2. Recognition and enforcement of an arbitral award may also be refused if the competent authority in the country where recognition and enforcement is sought finds that:

(a)The subject matter of the difference is not capable of settlement by arbitration under the law of that country; or

(b)The recognition or enforcement of the award would be contrary to the public policy of that country.


According to article 18.2 of the Treaty on Civil and Criminal Judicial Cooperation Between China and the Russian Federation, “The requested authority may review whether the award meets the provisions of this Treaty, but it shall not make any substantive decision review.” Therefore, the Court shall not make substantive review against the award in this case.


The Court notes that the Claimant has submitted the certified copy of the ICAC award No. 201/2012 and official translations according to the Convention on the recognition and Enforcement of foreign arbitral awards. Besides, the Respondent has recognized the authenticity of the above award.


In this case, the Respondent submits that the award shall not be recognized and enforced based on the following reasons:


1. The Respondent believed the ICAC Award No. 201/2012 is unfair and should not be recognized and enforced. Since the Contract signed by the Claimant and the Respondent contained an arbitration clause and the Respondent has not provided any evidence of its defense, the grounds for the request to not recognize and enforce the award does not meet the conditions under Article V of the New York Convention. Therefore,the Respondent's defense lacks factual basis,and cannot be supported by the Court.


2. The Respondent submits that it signed the contract to unwind for the Amur Industry. This case was planned by the Amur Industry. The Claimant is another company registered by the Amur Industry. There was no interaction between the Claimant and the Respondent, and the request to buy the cars or refund was denied. However, according to Article 18.2 of the Civil and Criminal Judicial Assistance Treaty between the PRC and the Russian Federation, “The requested authority may review whether the award meets the provisions of this Treaty, but it shall not make any substantive decision review.” Therefore, the Court shall not make substantive review against the award in this case. This defense cannot be supported by the Court.

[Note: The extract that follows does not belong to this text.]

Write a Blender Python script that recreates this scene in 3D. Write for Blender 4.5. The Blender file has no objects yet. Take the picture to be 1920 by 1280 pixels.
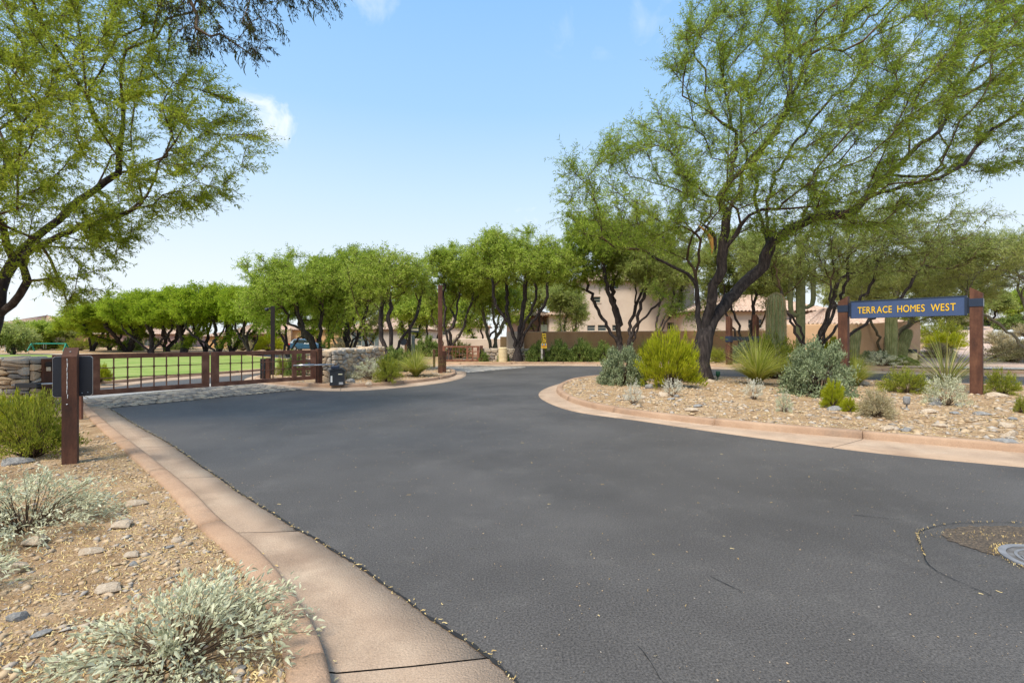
import bpy, math, random
import numpy as np
from mathutils import Vector, noise as mnoise
from mathutils.geometry import delaunay_2d_cdt
C = bpy.context.scene.collection
rnd = random.Random(7)
# ------------------------------------------------------------------ camera, sky, sun, exposure
F, CX, HZ, H = 907.0, 960.0, 637.0, 1.5
cam = bpy.data.cameras.new('camera'); camo = bpy.data.objects.new('camera', cam); C.objects.link(camo)
cam.sensor_width = 36; cam.lens = 36*F/1920; cam.shift_y = -3/1920.0
camo.location = (0, 0, H); camo.rotation_euler = (math.pi/2, 0, 0); cam.clip_end = 2000; cam.clip_start = .05
sc = bpy.context.scene; sc.camera = camo
sc.view_settings.view_transform = 'Standard'; sc.view_settings.look = 'None'
sc.view_settings.gamma = 1; sc.cycles.max_bounces = 12; sc.cycles.diffuse_bounces = 6; sc.cycles.transmission_bounces = 6; sc.view_settings.exposure = 0.95
SUN_EL, SUN_AZ = math.radians(58), math.radians(215)      # azimuth clockwise from +Y
sun = bpy.data.lights.new('sun', 'SUN'); suno = bpy.data.objects.new('sun', sun); C.objects.link(suno)
sun.energy = 2.9; sun.angle = math.radians(20); sun.color = (1, .93, .78)
sd = Vector((math.sin(SUN_AZ)*math.cos(SUN_EL), math.cos(SUN_AZ)*math.cos(SUN_EL), math.sin(SUN_EL)))
suno.rotation_euler = sd.to_track_quat('Z', 'Y').to_euler(); suno.location = sd*50

def nd(nt, t, **kw):
    n = nt.nodes.new(t)
    for k, v in kw.items(): setattr(n, k, v)
    return n
def mth(nt, op, a, b=None, c=None, clamp=False):
    n = nd(nt, 'ShaderNodeMath', operation=op); n.use_clamp = clamp
    for i, v in enumerate((a, b, c)):
        if v is None: continue
        if isinstance(v, (int, float)): n.inputs[i].default_value = v
        else: nt.links.new(v, n.inputs[i])
    return n.outputs[0]
def ramp(nt, fac, cols, interp='LINEAR'):
    r = nd(nt, 'ShaderNodeValToRGB'); cr = r.color_ramp; cr.interpolation = interp
    while len(cr.elements) < len(cols): cr.elements.new(.5)
    for e, (p, c) in zip(cr.elements, cols): e.position = p; e.color = (*c, 1)
    nt.links.new(fac, r.inputs[0]); return r.outputs[0]
def mixc(nt, fac, a, b, blend='MIX'):
    m = nd(nt, 'ShaderNodeMix', data_type='RGBA', blend_type=blend)
    for i, v in ((0, fac), (6, a), (7, b)):
        if isinstance(v, (int, float)): m.inputs[i].default_value = v
        elif isinstance(v, tuple): m.inputs[i].default_value = (*v, 1)
        else: nt.links.new(v, m.inputs[i])
    return m.outputs[2]

w = bpy.data.worlds.new('World'); sc.world = w; w.use_nodes = True; nt = w.node_tree
bg = nt.nodes['Background']; bg.inputs[1].default_value = .066
sky = nd(nt, 'ShaderNodeTexSky', sky_type='NISHITA', sun_disc=False, sun_elevation=SUN_EL, sun_rotation=SUN_AZ)
tc = nd(nt, 'ShaderNodeTexCoord'); sx = nd(nt, 'ShaderNodeSeparateXYZ'); nt.links.new(tc.outputs['Generated'], sx.inputs[0])
elev = mth(nt, 'DIVIDE', mth(nt, 'ARCSINE', sx.outputs[2]), math.pi/2, clamp=True)
grad = ramp(nt, elev, [(0, (.88, .93, .97)), (.08, (.80, .89, .97)), (.18, (.60, .79, .98)), (.28, (.39, .65, .98)), (.42, (.27, .54, .95)), (1, (.38, .53, .76))])
sc10 = nd(nt, 'ShaderNodeVectorMath', operation='SCALE'); nt.links.new(grad, sc10.inputs[0]); sc10.inputs[3].default_value = 9.2
col = mixc(nt, .12, sc10.outputs[0], sky.outputs[0])
nz = nd(nt, 'ShaderNodeTexNoise'); nz.inputs['Scale'].default_value = 11; nz.inputs['Detail'].default_value = 8; nz.inputs['Roughness'].default_value = .6; nz.inputs['Distortion'].default_value=.6
nt.links.new(tc.outputs['Generated'], nz.inputs['Vector'])
for px, py, r, amt in ((500, 225, .085, .8), (1005, 410, .06, .5), (1700, 75, .12, .7), (690, -10, .09, .4), (1100, 60, .10, .15), (1215, 45, .09, .2), (130, 560, .16, .4), (1890, 500, .14, .4), (-900, 200, .2, .8), (2900, 100, .25, .8)):
    d = Vector(((px-CX)/F, 1, -(py-HZ)/F)).normalized()
    sub = nd(nt, 'ShaderNodeVectorMath', operation='SUBTRACT'); nt.links.new(tc.outputs['Generated'], sub.inputs[0]); sub.inputs[1].default_value = d
    mul = nd(nt, 'ShaderNodeVectorMath', operation='MULTIPLY'); nt.links.new(sub.outputs[0], mul.inputs[0]); mul.inputs[1].default_value = (1, 1, 1.7)
    ln = nd(nt, 'ShaderNodeVectorMath', operation='LENGTH'); nt.links.new(mul.outputs[0], ln.inputs[0])
    m = mth(nt, 'SUBTRACT', 1.0, mth(nt, 'DIVIDE', ln.outputs['Value'], r), clamp=True)
    m = mth(nt, 'MULTIPLY_ADD', m, .9, mth(nt, 'MULTIPLY', mth(nt, 'SUBTRACT', nz.outputs[0], .60), 4.0))
    m = mth(nt, 'MULTIPLY', mth(nt, 'MINIMUM', mth(nt, 'MAXIMUM', m, 0), 1), amt)
    m = mth(nt, 'MULTIPLY', m, mth(nt, 'MULTIPLY', mth(nt, 'SUBTRACT', 1.0, mth(nt, 'DIVIDE', ln.outputs['Value'], r), clamp=True), 2.5, clamp=True))
    col = mixc(nt, m, col, (9.4, 9.5, 9.7))
nt.links.new(col, bg.inputs[0])

# ------------------------------------------------------------------ helpers
def G(px, py, z=0.0):
    Y = (H-z)*F/(py-HZ); return ((px-CX)/F*Y, Y)
def PX(px, Y): return (px-CX)/F*Y
def PZ(py, Y): return H-(py-HZ)/F*Y
def P3(px, py, Y): return np.array([PX(px, Y), Y, PZ(py, Y)])

def mat(name, cols, rough=.85, scale=3., detail=6, bump=0., bscale=40., drive='noise', spec=.3, metal=0, transl=0., fine=None, stretch=None, mottling=None, mottling2=None):
    """cols: [(pos,(r,g,b))...] ; drive noise | island | object"""
    m = bpy.data.materials.new(name); m.use_nodes = True; nt = m.node_tree
    b = nt.nodes['Principled BSDF']; out = nt.nodes['Material Output']
    tc = nd(nt, 'ShaderNodeTexCoord'); vec = tc.outputs['Object']
    if stretch:
        mp = nd(nt, 'ShaderNodeMapping'); mp.inputs['Scale'].default_value = stretch; nt.links.new(vec, mp.inputs[0]); vec = mp.outputs[0]
    def noise(s, d=detail, r=.6):
        n = nd(nt, 'ShaderNodeTexNoise'); n.inputs['Scale'].default_value = s; n.inputs['Detail'].default_value = d; n.inputs['Roughness'].default_value = r
        nt.links.new(vec, n.inputs['Vector']); return n.outputs[0]
    n1 = noise(scale)
    n1s = mth(nt, 'MULTIPLY_ADD', mth(nt, 'SUBTRACT', n1, .5), 2.2, .5, clamp=True)
    if drive == 'island':
        g = nd(nt, 'ShaderNodeNewGeometry'); f = mth(nt, 'ADD', mth(nt, 'MULTIPLY', g.outputs['Random Per Island'], .7), mth(nt, 'MULTIPLY', n1s, .3))
    elif drive == 'object':
        g = nd(nt, 'ShaderNodeObjectInfo'); f = mth(nt, 'ADD', mth(nt, 'MULTIPLY', g.outputs['Random'], .78), mth(nt, 'MULTIPLY', n1s, .22))
    else: f = n1s
    if len(cols) == 1: cols = [(0, tuple(c*.85 for c in cols[0])), (1, tuple(min(1, c*1.15) for c in cols[0]))]
    c = ramp(nt, f, cols)
    if mottling:   # (scale, lo, hi, color) stains with a shape of their own
        ms, lo, hi, mc = mottling
        mf = mth(nt, 'MULTIPLY', mth(nt, 'DIVIDE', mth(nt, 'SUBTRACT', noise(ms, 5), lo), hi-lo, clamp=True), .8)
        c = mixc(nt, mf, c, mc)
    if mottling2:
        ms, lo, hi, mc = mottling2
        c = mixc(nt, mth(nt, 'MULTIPLY', mth(nt, 'DIVIDE', mth(nt, 'SUBTRACT', noise(ms, 9, .75), lo), hi-lo, clamp=True), .28), c, mc)
    if fine:       # (scale, strength)
        fn = mth(nt, 'MULTIPLY_ADD', mth(nt, 'SUBTRACT', noise(fine[0], 3, .7), .5), fine[1], 1.0)
        hv = nd(nt, 'ShaderNodeVectorMath', operation='SCALE'); nt.links.new(c, hv.inputs[0]); nt.links.new(fn, hv.inputs[3]); c = hv.outputs[0]
    nt.links.new(c, b.inputs['Base Color']); b.inputs['Roughness'].default_value = rough; b.inputs['Metallic'].default_value = metal
    b.inputs['Specular IOR Level'].default_value = spec
    if bump:
        bp = nd(nt, 'ShaderNodeBump'); bp.inputs['Strength'].default_value = min(1, bump); bp.inputs['Distance'].default_value = .02*max(1, bump)
        nt.links.new(noise(bscale, 6, .65), bp.inputs['Height']); nt.links.new(bp.outputs[0], b.inputs['Normal'])
    if transl:
        t = nd(nt, 'ShaderNodeBsdfTranslucent'); nt.links.new(c, t.inputs[0]); mx = nd(nt, 'ShaderNodeMixShader'); mx.inputs[0].default_value = transl
        nt.links.new(b.outputs[0], mx.inputs[1]); nt.links.new(t.outputs[0], mx.inputs[2]); nt.links.new(mx.outputs[0], out.inputs[0])
    return m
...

In summary, the grounds for refusing recognition and enforcement of the award are unsubstantiated and cannot be supported by the Court. Accordingly, the Court ruled that the effectiveness of such arbitral award shall be acknowledged and enforced. In accordance with Article V of the Convention on the Recognition and Enforcement of Foreign Arbitral Awards, Article 18.2 of the Treaty of Civil and Criminal Judicial Assistance between the PRC and the Russian Federation, and Article 283 of the Civil Procedure Law of the PRC, after discussion within the judicial committee, the Court ruled as follows:


The Russian Federation Chamber of Commerce of the International Commercial Arbitration Tribunal Case No. No. No.201 / 2012 case of arbitral awards are recognized and enforced.


Court acceptance fee RMB 10886.00, postage RMB200.00 shall be borne by the Respondent Heilongjiang Xinhe Dadao Car Trade Co., Ltd.


This ruling will take immediately effect once serviced.


Presiding Judge LIU Shujun

Judge WANG Xiaofang

Judge ZHANG Yan

December 23, 2015

Clerk ZHONG Yuan



 

*The original text is Chinese and has been translated into English for reference only. If there is any inconsistency or ambiguity between the Chinese version and the English version, the Chinese version shall prevail.